** Start of Material provided **

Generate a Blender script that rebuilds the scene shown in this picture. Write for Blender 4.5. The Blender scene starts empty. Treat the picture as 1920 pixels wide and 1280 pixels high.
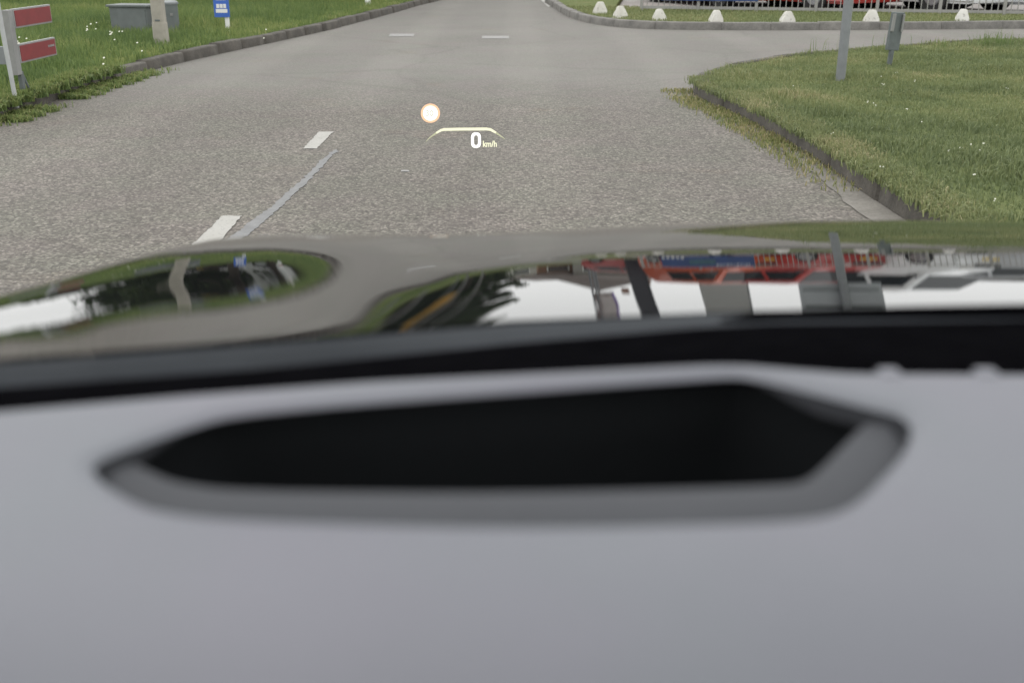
import bpy, bmesh, math, random
import numpy as np
from mathutils import Vector, Matrix
from mathutils.geometry import tessellate_polygon

random.seed(7)
rng = np.random.default_rng(7)
R = math.radians
sc = bpy.context.scene
COL = sc.collection

# ------------------------------------------------------------------ camera, sky, sun, exposure
EYE = 1.25                    # height of the lens above the road
PITCH = R(20.6)
FPX = 1973.0                  # focal length in pixels of the 1920 px wide photograph
CP, SP = math.cos(PITCH), math.sin(PITCH)
cam_d = bpy.data.cameras.new("camera")
cam = bpy.data.objects.new("camera", cam_d)
COL.objects.link(cam)
cam.location = (0, 0, EYE)
cam.rotation_euler = (math.pi / 2 - PITCH, 0, 0)
cam_d.sensor_width = 36.0
cam_d.lens = 36.0 * FPX / 1920.0
cam_d.clip_start = 0.02
cam_d.clip_end = 2000
cam_d.dof.use_dof = True
cam_d.dof.focus_distance = 6.5
cam_d.dof.aperture_fstop = 4.0
sc.camera = cam

SUN_EL, SUN_AZ = R(58), R(-25)
w = bpy.data.worlds.new("World")
sc.world = w
w.use_nodes = True
nt = w.node_tree
nt.nodes.clear()
out = nt.nodes.new("ShaderNodeOutputWorld")
bg = nt.nodes.new("ShaderNodeBackground")
sky = nt.nodes.new("ShaderNodeTexSky")
sky.sky_type = 'NISHITA'
sky.sun_disc = False
sky.sun_elevation = SUN_EL
sky.sun_rotation = SUN_AZ
sky.dust_density = 4.0
sky.air_density = 1.0
hs = nt.nodes.new("ShaderNodeHueSaturation")
hs.inputs["Saturation"].default_value = 0.12
nt.links.new(sky.outputs[0], hs.inputs["Color"])
# a closed, faintly mottled cloud deck in front of the blue
cn = nt.nodes.new("ShaderNodeTexNoise")
cn.inputs["Scale"].default_value = 1.6
cn.inputs["Detail"].default_value = 5
tc = nt.nodes.new("ShaderNodeTexCoord")
nt.links.new(tc.outputs["Generated"], cn.inputs["Vector"])
cr_ = nt.nodes.new("ShaderNodeMapRange")
cr_.inputs["To Min"].default_value = 7.6
cr_.inputs["To Max"].default_value = 9.4
nt.links.new(cn.outputs[0], cr_.inputs[0])
mxw = nt.nodes.new("ShaderNodeMix")
mxw.data_type = 'RGBA'
mxw.inputs[0].default_value = 0.8
nt.links.new(hs.outputs[0], mxw.inputs[6])
nt.links.new(cr_.outputs[0], mxw.inputs[7])
nt.links.new(mxw.outputs[2], bg.inputs[0])
bg.inputs[1].default_value = 0.13
nt.links.new(bg.outputs[0], out.inputs[0])
sun_d = bpy.data.lights.new("sun", 'SUN')
sun_d.energy = 0.6
sun_d.angle = R(35)
sun_d.color = (1.0, 0.97, 0.93)
sun = bpy.data.objects.new("sun", sun_d)
COL.objects.link(sun)
sun.rotation_euler = (math.pi / 2 - SUN_EL, 0, math.pi - SUN_AZ)
sc.view_settings.view_transform = 'Standard'
sc.view_settings.look = 'None'
sc.view_settings.gamma = 1.0
sc.view_settings.exposure = 0.95
sc.render.engine = 'CYCLES'
sc.cycles.use_denoising = True
sc.cycles.max_bounces = 8
sc.cycles.transparent_max_bounces = 12

# ------------------------------------------------------------------ helpers
def ray(px, py):
    a, b = (px - 960.0) / FPX, (640.0 - py) / FPX
    return Vector((a, CP + b * SP, -SP + b * CP))

def G(px, py, z=0.0):
    """Point of the plane at height z seen at that pixel of the photograph."""
    d = ray(px, py)
    t = (z - EYE) / d.z
    return Vector((d.x * t, d.y * t, z))

def X(px, y, z=1.0):
    """x of a point at depth y and height z seen in that pixel column."""
    cz = y * CP - (z - EYE) * SP
    return (px - 960.0) / FPX * cz

def link(o, parent=None):
    COL.objects.link(o)
    if parent is not None:
        o.parent = parent
    return o

def tag(o, label=None, cat=None, group=None, kind=None):
    if label: o["label"] = label
    if cat: o["category"] = cat
    if group: o["group"] = group
    if kind: o["kind"] = kind
    return o

def thing(name, label, cat, loc=(0, 0, 0), rz=0.0, group=None):
    o = bpy.data.objects.new(name, None)
    o.empty_display_size = 0.2
    link(o)
    o.location = loc
    o.rotation_euler = (0, 0, rz)
    return tag(o, label, cat, group)

def bm_obj(name, bm, mat, parent=None, smooth=False, autos=None):
    me = bpy.data.meshes.new(name)
    bm.normal_update()
    bm.to_mesh(me)
    bm.free()
    me.materials.append(mat)
    if smooth:
        me.polygons.foreach_set("use_smooth", [True] * len(me.polygons))
        if autos is not None:
            me.set_sharp_from_angle(angle=R(autos))
    return link(bpy.data.objects.new(name, me), parent)

def np_obj(name, V, F, mat, parent=None, smooth=False, attr=None):
    """V (n,3); F (m,k) faces all of k corners."""
    V = np.asarray(V, np.float32)
    F = np.asarray(F, np.int32)
    me = bpy.data.meshes.new(name)
    me.vertices.add(len(V))
    me.vertices.foreach_set("co", V.ravel())
    k = F.shape[1]
    me.loops.add(F.size)
    me.loops.foreach_set("vertex_index", F.ravel())
    me.polygons.add(len(F))
    me.polygons.foreach_set("loop_start", np.arange(0, F.size, k, dtype=np.int32))
    me.update(calc_edges=True)
    if smooth:
        me.polygons.foreach_set("use_smooth", np.ones(len(F), dtype=bool))
    if attr is not None:
        for an, av in attr.items():
            a = me.attributes.new(an, 'FLOAT', 'POINT')
            a.data.foreach_set("value", np.asarray(av, np.float32))
    me.materials.append(mat)
    me.validate()
    return link(bpy.data.objects.new(name, me), parent)

def box(bm, cx, cy, cz, sx, sy, sz, rot=None, bevel=0.0):
    r = bmesh.ops.create_cube(bm, size=1.0)
    vs = r["verts"]
    M = Matrix.Translation((cx, cy, cz)) @ (rot if rot is not None else Matrix()) @ Matrix.Diagonal((sx, sy, sz, 1))
    bmesh.ops.transform(bm, matrix=M, verts=vs)
    if bevel:
        es = list({e for v in vs for e in v.link_edges})
        bmesh.ops.bevel(bm, geom=es, offset=bevel, segments=2, affect='EDGES', profile=0.7)

def tube(bm, pts, radii, n=10, cap=True):
    pts = [Vector(p) for p in pts]
    rings = []
    for i, p in enumerate(pts):
        d = (pts[min(i + 1, len(pts) - 1)] - pts[max(i - 1, 0)]).normalized()
        ref = Vector((1, 0, 0)) if abs(d.x) < 0.9 else Vector((0, 1, 0))
        a = d.cross(ref).normalized()
        b = d.cross(a)
        r = radii[i] if hasattr(radii, "__len__") else radii
        rings.append([bm.verts.new(p + (a * math.cos(2 * math.pi * k / n) + b * math.sin(2 * math.pi * k / n)) * r) for k in range(n)])
    for i in range(len(rings) - 1):
        for k in range(n):
            bm.faces.new((rings[i][k], rings[i][(k + 1) % n], rings[i + 1][(k + 1) % n], rings[i + 1][k]))
    if cap:
        bm.faces.new(rings[0])
        bm.faces.new(list(reversed(rings[-1])))

def poly_plate(bm, pts, z0, z1):
    """A plate with the outline pts (2-D) between the heights z0 and z1."""
    top = [bm.verts.new((p[0], p[1], z1)) for p in pts]
    bot = [bm.verts.new((p[0], p[1], z0)) for p in pts]
    n = len(pts)
    for tri in tessellate_polygon([[Vector((p[0], p[1], 0)) for p in pts]]):
        try: bm.faces.new([top[i] for i in tri])
        except ValueError: pass
    for i in range(n):
        bm.faces.new((top[i], bot[i], bot[(i + 1) % n], top[(i + 1) % n]))
    bmesh.ops.recalc_face_normals(bm, faces=bm.faces[:])

def resample(pts, step):
    P = np.array([(p[0], p[1]) for p in pts], float)
    for _ in range(3):                                             # Chaikin: rounds the corners off
        Q = [P[0]]
        for a, b in zip(P[:-1], P[1:]):
            Q += [a * .75 + b * .25, a * .25 + b * .75]
        P = np.array(Q + [P[-1]])
    s = np.r_[0, np.cumsum(np.hypot(*np.diff(P, axis=0).T))]
    u = np.linspace(0, s[-1], max(2, int(s[-1] / step)))
    return np.c_[np.interp(u, s, P[:, 0]), np.interp(u, s, P[:, 1])]

# ------------------------------------------------------------------ materials
class NT:
    def __init__(self, name):
        self.m = bpy.data.materials.new(name)
        self.m.use_nodes = True
        self.t = self.m.node_tree
        self.t.nodes.clear()
        self.out = self.t.nodes.new("ShaderNodeOutputMaterial")
        self.p = self.t.nodes.new("ShaderNodeBsdfPrincipled")
        self.t.links.new(self.p.outputs[0], self.out.inputs[0])
    def n(self, typ, **kw):
        x = self.t.nodes.new(typ)
        for k, v in kw.items():
            if k in x.inputs: x.inputs[k].default_value = v
            else: setattr(x, k, v)
        return x
    def l(self, a, b): self.t.links.new(a, b)
    def coords(self):
        return self.n("ShaderNodeTexCoord").outputs["Object"]
    def noise(self, scale, detail=4, rough=.55, co=None):
        x = self.n("ShaderNodeTexNoise")
        x.inputs["Scale"].default_value = scale
        x.inputs["Detail"].default_value = detail
        x.inputs["Roughness"].default_value = rough
        self.l(co if co is not None else self.coords(), x.inputs["Vector"])
        return x
    def ramp(self, fac, stops):
        x = self.n("ShaderNodeValToRGB")
        e = x.color_ramp.elements
        while len(e) < len(stops): e.new(.5)
        for i, (p, c) in enumerate(stops):
            e[i].position = p
            e[i].color = (*c, 1) if len(c) == 3 else c
        self.l(fac, x.inputs[0])
        return x.outputs[0]
    def mix(self, a, b, fac, mode='MIX'):
        x = self.n("ShaderNodeMix", data_type='RGBA', blend_type=mode)
        for s, v in ((6, a), (7, b), (0, fac)):
            if hasattr(v, "is_output"): self.l(v, x.inputs[s])
            elif isinstance(v, (int, float)) and s != 0: x.inputs[s].default_value = (v, v, v, 1)
            elif s == 0: x.inputs[s].default_value = v
            else: x.inputs[s].default_value = (*v, 1)
        return x.outputs[2]
    def bump(self, h, strength, dist):
        x = self.n("ShaderNodeBump")
        x.inputs["Strength"].default_value = strength
        x.inputs["Distance"].default_value = dist
        self.l(h, x.inputs["Height"])
        self.l(x.outputs[0], self.p.inputs["Normal"])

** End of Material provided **

== Task requirements ==
Take the lines from the start of the material to the line with "COL = sc.collection", both included, and transcribe them exactly without the pictures.

== Answer ==
Generate a Blender script that rebuilds the scene shown in this picture. Write for Blender 4.5. The Blender scene starts empty. Treat the picture as 1920 pixels wide and 1280 pixels high.
import bpy, bmesh, math, random
import numpy as np
from mathutils import Vector, Matrix
from mathutils.geometry import tessellate_polygon

random.seed(7)
rng = np.random.default_rng(7)
R = math.radians
sc = bpy.context.scene
COL = sc.collection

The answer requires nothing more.